--- Begin Given information ---

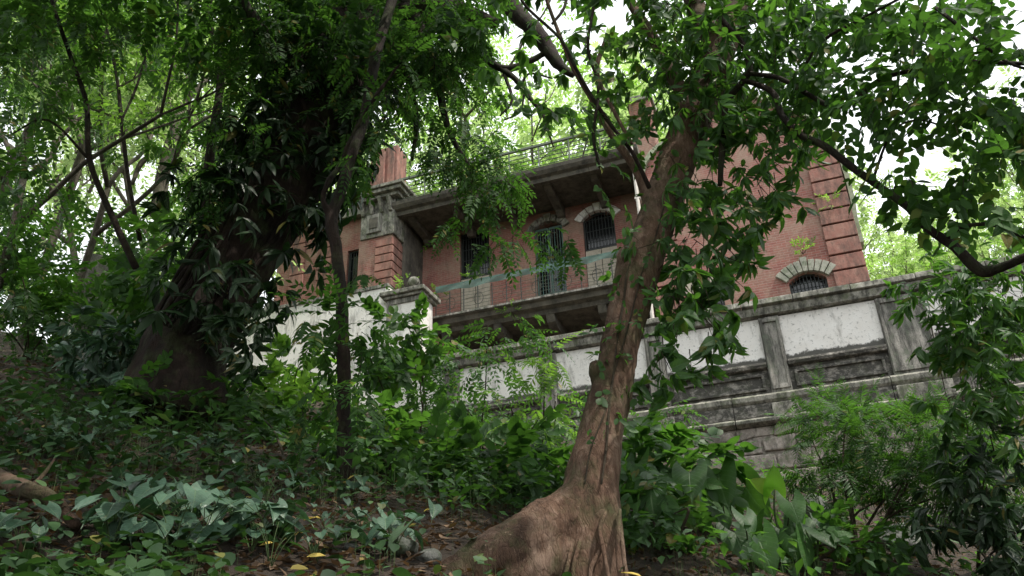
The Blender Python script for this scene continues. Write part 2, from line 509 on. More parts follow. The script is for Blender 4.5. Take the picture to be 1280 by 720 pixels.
def broad_leaf(w, droop, fold, wav, lobe=.2, nt_=8, nu=6, seed=0):
    rg = random.Random(seed); V = []; F = []
    prof = lambda t: (math.sin(math.pi * min(1, t * 1.05 + .12) ** .72) ** .8) if t < .97 else .02
    for i in range(nt_ + 1):
        t = i / nt_
        for j in range(nu + 1):
            u = 2 * j / nu - 1; h = max(.004, prof(t)) * w / 2
            x = t - lobe * abs(u) ** 1.6 * (1 - t) ** 2 * 1.2
            z = -droop * t * t + fold * abs(u) * h - .25 * fold * u * u * h + wav * math.sin(5.5 * t + 2.2 * u + seed) * abs(u) ** 1.5
            V.append((x, u * h + rg.uniform(-.004, .004), z))
    for i in range(nt_):
        for j in range(nu):
            a = i * (nu + 1) + j; b = a + nu + 1
            F += [(a, b, b + 1), (a, b + 1, a + 1)]
    return np.array(V), np.array(F)


SHAPE['heart'] = broad_leaf(.78, .22, .25, .025, .24, seed=1)
SHAPE['heart2'] = broad_leaf(.66, .38, .45, .035, .2, seed=2)
SHAPE['heart3'] = broad_leaf(.88, .10, .16, .03, .26, seed=3)
SHAPE['ear'] = broad_leaf(.84, .30, .12, .035, .48, 12, 8, seed=4)
SHAPE['ear2'] = broad_leaf(.90, .45, .22, .05, .42, 12, 8, seed=5)
SHAPE['oval3'] = broad_leaf(.48, .22, .35, .015, .0, 6, 4, seed=6)
SHAPE['ovate4'] = broad_leaf(.62, .14, .3, .02, .05, 6, 4, seed=7)
SHAPE['lance4'] = broad_leaf(.30, .28, .4, .012, .0, 7, 2, seed=8)


def frames(pos, X, Zt, s):
    X = unit(X); Y = unit(np.cross(Zt, X)); Z = np.cross(X, Y)
    return dict(p=pos, X=X, Y=Y, Z=Z, s=s)


def leaves_vf(fr, shape):
    V0, F0 = SHAPE[shape]
    s = fr['s'][:, None, None]
    V = fr['p'][:, None] + s * (V0[None, :, 0:1] * fr['X'][:, None] + V0[None, :, 1:2] * fr['Y'][:, None] + V0[None, :, 2:3] * fr['Z'][:, None])
    F = F0[None] + len(V0) * np.arange(len(V))[:, None, None]
    return V.reshape(-1, 3), F.reshape(-1, 3)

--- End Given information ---

Do this: Copy the material exactly. Do not include the pictures.

Task output:
The Blender Python script for this scene continues. Write part 2, from line 509 on. More parts follow. The script is for Blender 4.5. Take the picture to be 1280 by 720 pixels.
def broad_leaf(w, droop, fold, wav, lobe=.2, nt_=8, nu=6, seed=0):
    rg = random.Random(seed); V = []; F = []
    prof = lambda t: (math.sin(math.pi * min(1, t * 1.05 + .12) ** .72) ** .8) if t < .97 else .02
    for i in range(nt_ + 1):
        t = i / nt_
        for j in range(nu + 1):
            u = 2 * j / nu - 1; h = max(.004, prof(t)) * w / 2
            x = t - lobe * abs(u) ** 1.6 * (1 - t) ** 2 * 1.2
            z = -droop * t * t + fold * abs(u) * h - .25 * fold * u * u * h + wav * math.sin(5.5 * t + 2.2 * u + seed) * abs(u) ** 1.5
            V.append((x, u * h + rg.uniform(-.004, .004), z))
    for i in range(nt_):
        for j in range(nu):
            a = i * (nu + 1) + j; b = a + nu + 1
            F += [(a, b, b + 1), (a, b + 1, a + 1)]
    return np.array(V), np.array(F)


SHAPE['heart'] = broad_leaf(.78, .22, .25, .025, .24, seed=1)
SHAPE['heart2'] = broad_leaf(.66, .38, .45, .035, .2, seed=2)
SHAPE['heart3'] = broad_leaf(.88, .10, .16, .03, .26, seed=3)
SHAPE['ear'] = broad_leaf(.84, .30, .12, .035, .48, 12, 8, seed=4)
SHAPE['ear2'] = broad_leaf(.90, .45, .22, .05, .42, 12, 8, seed=5)
SHAPE['oval3'] = broad_leaf(.48, .22, .35, .015, .0, 6, 4, seed=6)
SHAPE['ovate4'] = broad_leaf(.62, .14, .3, .02, .05, 6, 4, seed=7)
SHAPE['lance4'] = broad_leaf(.30, .28, .4, .012, .0, 7, 2, seed=8)


def frames(pos, X, Zt, s):
    X = unit(X); Y = unit(np.cross(Zt, X)); Z = np.cross(X, Y)
    return dict(p=pos, X=X, Y=Y, Z=Z, s=s)


def leaves_vf(fr, shape):
    V0, F0 = SHAPE[shape]
    s = fr['s'][:, None, None]
    V = fr['p'][:, None] + s * (V0[None, :, 0:1] * fr['X'][:, None] + V0[None, :, 1:2] * fr['Y'][:, None] + V0[None, :, 2:3] * fr['Z'][:, None])
    F = F0[None] + len(V0) * np.arange(len(V))[:, None, None]
    return V.reshape(-1, 3), F.reshape(-1, 3)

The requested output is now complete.